6 of 7 people found the following review helpful
Heifetz does in fact have a heart 3 July 2008
By Steve Missal - Published on Amazon.com
Format: Audio CD Verified Purchase
I'm tired of reading reviews that pan Heifetz for either playing too fast or too coldly. Yes, sometimes I think he pushes the envelope a bit on tempo (the end of the first movement is a case in point), but lack of nuance? Missed opportunities for expression? Unless you are deaf, he has these in spades, albeit not always like other violinists. Perhaps that is the problem. He is unique in his sound and approach. Average, even very good violinists pull and yank at passages until the line of the music is broken and my interest wanes. I ask this question: would you return to a recording more than once? Competent ones are just that, competent. Great recordings make you return endlessly. And this is a great recording. The Rozsa is a gem that is not often heard, sadly. Whether Heifetz worried about someone hearing him play a wrong note is beside the point. Who cares? I don't know of other performers practicing in public.
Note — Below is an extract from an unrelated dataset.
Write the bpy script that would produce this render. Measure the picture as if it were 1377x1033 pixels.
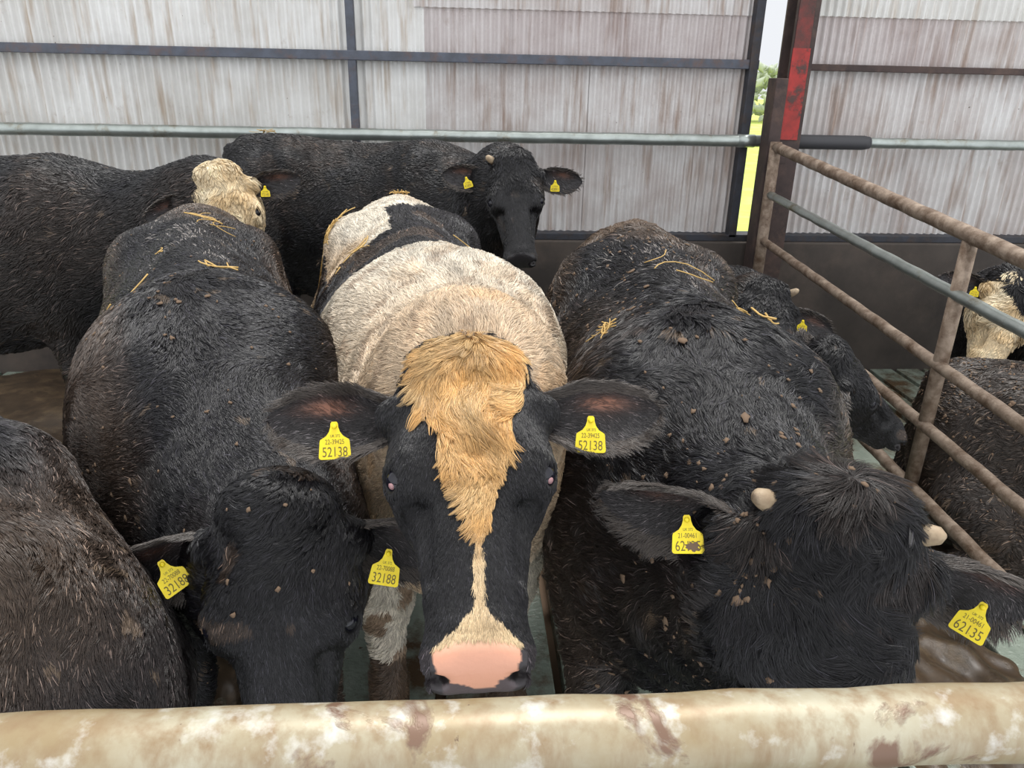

Do you?
3 of 3 people found the following review helpful
Transport to Heaven via Violin 3 Jan 2007
By Gayle Miller - Published on Amazon.com
Format: Audio CD
Brilliant music played by a brilliant musician. I put it on the CD player in my office when I'm having a tough day and it makes all the annoyance fade away!
1 of 1 people found the following review helpful
Concertos with movie connections 27 April 2013
By Jurgen Lawrenz - Published on Amazon.com
Format: Audio CD
The recording of the Rozsa Concerto is available in several pairings with other concertos, so you should look around and find the one most suitable to your needs.
Since meanwhile two other recordings have come to my notice, I am obliged to say at the start that neither McDuffie nor Khitruk is as happily congenial to the work (especially in its virtuosic moments) as Heifetz, despite a far superior recording technology for both those albums. Heifetz was of course the dedicatee, since he commissioned the concerto. And there can be no doubt of his command as a violinist. Heifetz's brand of virtuosity seems tailor made here--a statement that could be turned around that the concerto is tailor made for him! He was probably attracted to its melodiousness and its (modestly) adventurous harmonic textures. As an Hungarian composer, Rozsa also find plenty of opportunity for exotic rhythms and excited turmoil, both for the fiddle and the orchestra. Indeed it is astonishing how little resonance this fine concerto has found among other violinists! I would like to hear Perlman playing it, but it may be too late now.
At any rate, I recommend it and this recording without reservation. Hendl at the helm of the Dallas Symphony provides a commensurate orchestral backing, and the sound, although it reflects its age, is decent in quality and sufficiently transparent for you to hear all the complex strands of the instrumental writing.
The Double Concerto is of also a classic by now, and once again McDuffie (with Harrell) enter in competition. They do relatively well, I think - but the work is by no means as demanding as the other. On the other hand, I think that any album with Piatigorsky participating is a must for serious collectors.
You will wonder by now when Korngold and Waxman come up for consideration. Let me say tht Heifetz being the star of this album, they are brilliantly played. One thing I will add, however, about the self-evident movie connection: When Korngold returned to serious composition, the Hollywood character of episodes in both the Symphony and the Violin Concerto stick out like a sore thumb. It makes those works sound incoherent, therefore ridiculous qua serious concert music. Not so with Rozsa. His concerted compositions do not betray their affiliation because the integration is so successful that the works hang together as authentic classical forms. Waxman's work is interesting in contrast to the better known Sarasate Fantasy, but ultimately trivial and derivative.
On these grounds I'm inclined to see the Rozsa work as the chief interest of this album. The rest is more for pleasure and curiosity. My sense about Rozsa is that sooner or later it will become a mainstream concerto, for there is a little more to it than just pleasure.
the best korngold and the best rosza violin concertos. period 3 Jan 2014
By for the love of great music - Published on Amazon.com
to hear this piece with haifetz---it knocks your socks off. every note has meaning, and emotion. no one could ever come close to this performance for its technical mastery, sheer beauty, and emotional meaning. no one could even try to come close. ask any violinist. I'm sure they'd agree.